Bei Gats eigener Kompanie, die mit „Sunny“ weltweit tourt, entsteht dadurch ein postmodern anmutendes Strukturgewebe, das einen abgeklärt und schwerelos wirkenden tänzerischen Freejazz-Style ermöglicht. Gats Prinzip, Choreografie aus Setzungen, die live variiert werden, zu gestalten, findet in dem Stück zu sich selbst. In die Sequenzen, in denen die Tänzer*innen sich gegenseitig zuschauen, um das Bewegungsmuster weiterzuweben, lässt sich mit einsteigen – in den besten Momenten kann das Publikum wie hellsichtig die nächste tänzerische Geste erahnen.

Dieser Effekt tritt bei der Premiere von „Sunny“ in einer von Gat selbst einstudierten Coverversion des Staatsballetts Berlin an der Berliner Volksbühne weniger auf. Was normal ist. Improvisationsbasierte Stücke entfalten sich oft erst nach dem Premierendruck. Andererseits stellt sich aber bei dem einstündigen Versuch auch die Frage, was die Staats­ballett-Tänzer*innen in pastellfarbener, genderspezifischer Unterwäsche, die hier nach der Stärke ihrer nicht unbedingt ballettösen Oberbeinmuskeln ausgewählt scheinen, überhaupt mit ihrer Coverversion wollen.

Offen für moderne Tanzsprachen

Die neue Staatsballettleitung Johannes Öhman (seit 2018) und Sasha Waltz (seit 2019) hat es seit ihrem Antritt verstanden, das Prinzip Hoffnung zu vermarkten. Aus einem Staatsballett, das der strengen russischen Schule nachtrauerte, formen sie, unter dem Applaus der fast schon chauvinistisch händchenhaltenden Presse, ein für moderne Tanzsprachen offenes, vielseitig versiertes Ensemble skandinavischen Stils.

Aber ob man für die Transformation nun eine Einkaufsliste international gängiger Namen abarbeiten muss, die ihre Best-offs wie im Fall von Jefta van Dinther oder Emanuel Gat schon beim Berliner Festival Tanz im August gezeigt haben, das wird an diesem Punkt die Frage.

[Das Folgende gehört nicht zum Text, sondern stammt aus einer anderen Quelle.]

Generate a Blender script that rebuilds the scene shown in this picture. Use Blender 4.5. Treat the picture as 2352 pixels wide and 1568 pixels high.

Gute Improvisationstools im Angebot haben auch Künstler*innen der internationalen Berliner Tanzszene, für die die Fördergelder aus Stadt und Land längst nicht mehr ausreichen und die froh über finanziell gut ausgestattete Angebote sein dürften. „Sunny“ scheint ein etwas lethargisch-weltfremder Versuch einer Self­-ful­fil­ling Pro­phe­cy, die Gefahr läuft, sich selbst relativ schnell zu erschöpfen. Zeit für eine wirklich sonnige Perspektive mit Ikaruswahn oder zumindest unerwarteten Fall­höhen.